Hindsight Cloud fixes that. Point multiple Hermes installs at the same memory backend, keep a stable bank strategy, and the assistant carries context across devices instead of starting over.

Quick answer

  1. Set up Hermes with Hindsight Cloud.
  2. Use the same bank IDs on every device that should share memory.
  3. Keep project or user bank naming stable.
  4. Verify recall from one device after retaining facts on another.
  5. Use separate banks when you want isolation.

Why local memory is not enough across devices

Local memory works until your workflow spans machines.

Maybe you research on a laptop, code on a desktop, and run automation on a server. If each environment keeps memory locally, then your context fragments immediately. The information exists, but it is scattered.

Cross-device memory solves that by moving the bank behind the agent instead of inside one machine.

Step 1: Choose Hindsight Cloud

The easiest path is the Hermes memory setup wizard:

hermes memory setup

Choose Hindsight, then choose Cloud.

That gives every Hermes install a shared backend instead of a machine-local one.

Step 2: Make your bank strategy explicit

A shared backend is only half the job.

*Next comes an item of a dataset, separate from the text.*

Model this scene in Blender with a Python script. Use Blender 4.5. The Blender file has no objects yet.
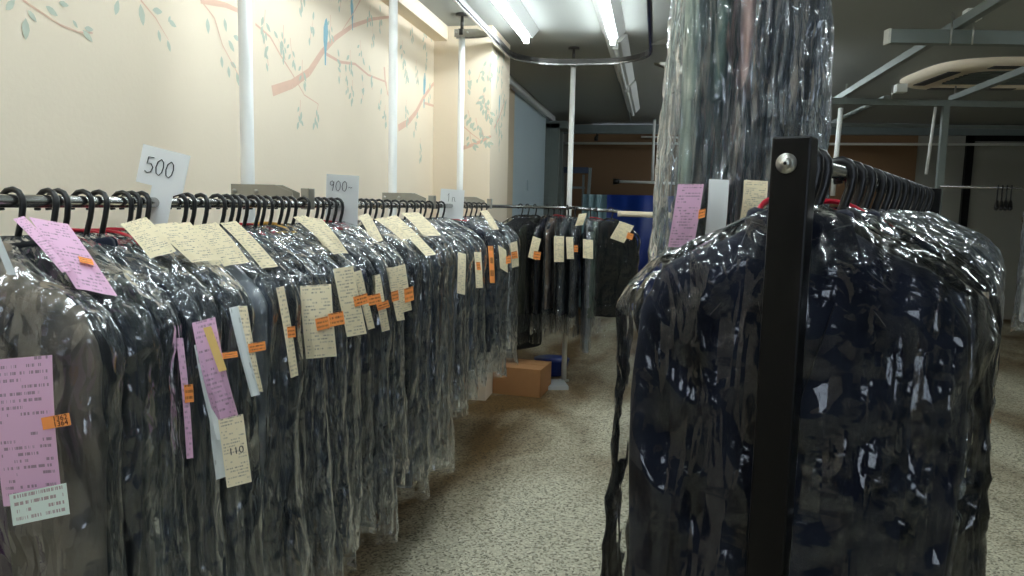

The other half is making sure every device points at the same bank when it should.

Good patterns:

  • one bank per user assistant
  • one bank per project
  • one bank per customer or account

Examples:

  • ben-personal
  • project-hindsight-docs
  • acct-acme

The key is stability. If your laptop uses project-hindsight-docs and your desktop uses docs-project, you did not create cross-device memory. You created two separate histories with similar names.

Step 3: Verify the flow end to end

A quick verification loop:

  1. On device A, tell Hermes one fact worth remembering.
  2. End the session.
  3. On device B, start a fresh Hermes session using the same bank.
  4. Ask for the fact.

If the second device can recall it cleanly, the setup is working.

Best use cases for cross-device memory

Personal assistant workflows

You might message Hermes from your phone, continue from your laptop, and later ask a follow-up from your desktop. Shared memory makes those all feel like one ongoing relationship with the same assistant.

Coding workflows

Research on one machine, implementation on another, deployment or monitoring on a server. A shared bank keeps the repo context continuous.

Team operations

A server-side Hermes worker can build memory that a human-operated Hermes chat can later use, and vice versa.

When not to share a bank

Not everything should be in one pool.

Use separate banks when:

  • different projects should stay isolated
  • personal context should not mix with team memory
  • customer-specific memory should not leak across accounts

Cross-device should not mean cross-everything.

Common mistakes

  • using different bank IDs on different machines
  • reusing one giant bank for unrelated work
  • assuming Cloud alone guarantees good retrieval without a clear naming strategy
  • forgetting to test recall from a second device

FAQ

Can I share one bank across laptop and server?

Yes. That is one of the main reasons to use Cloud.

Do I need the same local Hermes install path on every machine?

No. What matters is the shared backend and stable bank IDs.

Should teams share one bank too?

Only when the workflow itself should share memory. Otherwise, keep banks separate.